Minneapolis in Paris: ON STATE VIOLENCE AND GLOBAL RACISM

Spectre Journal

By Jean Beaman

August 18, 2020

On July 19, 2016, Adama Traore, a 24-year-old Black construction worker, was killed after an arrest by three police officers in Beaumont-sur-Oise, a northern banlieue, or suburban outskirt, of Paris. Adama was stopped for an identity check—a not uncommon measure by which police officers stop individuals and ask for their identification (often disproportionately targeting Black and Arab individuals). In this case, Adama was taken to a nearby police station and by the time he arrived, he was dead. The police originally stated that he had died of a heart attack, and then said he had prior health conditions which caused his death. In late May, the three police officers were cleared in their involvement for Adama’s death.

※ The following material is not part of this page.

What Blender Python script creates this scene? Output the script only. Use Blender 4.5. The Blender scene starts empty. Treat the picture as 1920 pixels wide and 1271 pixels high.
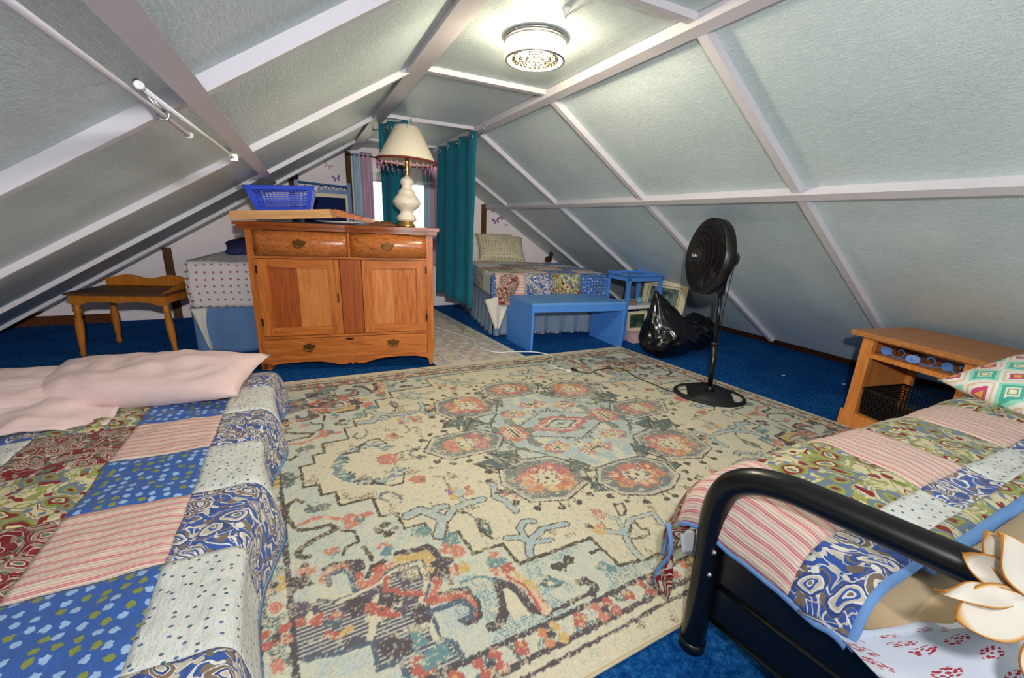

Assa Traore is Adama’s 35-year-old sister and is leading the movement for justice for her brother and other victims of police violence through the collectif, Comité Vérité et Justice pour Adama. On June 2, 2020, more than 20,000 protestors demonstrated outside of the High Court in Paris (in defiance of France’s quarantine-related prohibition of gatherings larger than 10 people). As this demonstration was a mere week after the murder of George Floyd by police officer Derek Chauvin in Minneapolis on May 25, 2020, many assumed that this demonstration was just like any of the other protests throughout the United States (and the world) in the aftermath of this death. However, what activists in Paris and elsewhere in France are doing is making a direct connection between the police violence and injustice facing Black Americans with the long-standing police violence and injustice facing Black and Arab individuals in France, and around the world. Simply put, as both Adama and George’s last words revealed, neither of them could breathe.

Justice pour Adama, Justice pour George Floyd, Justice pour Tous!” or “Justice for Adama, Justice for George Floyd, Justice for everyone,” protest signs read. Adama and George’s deaths are connected, and so too are the anti-racist protests.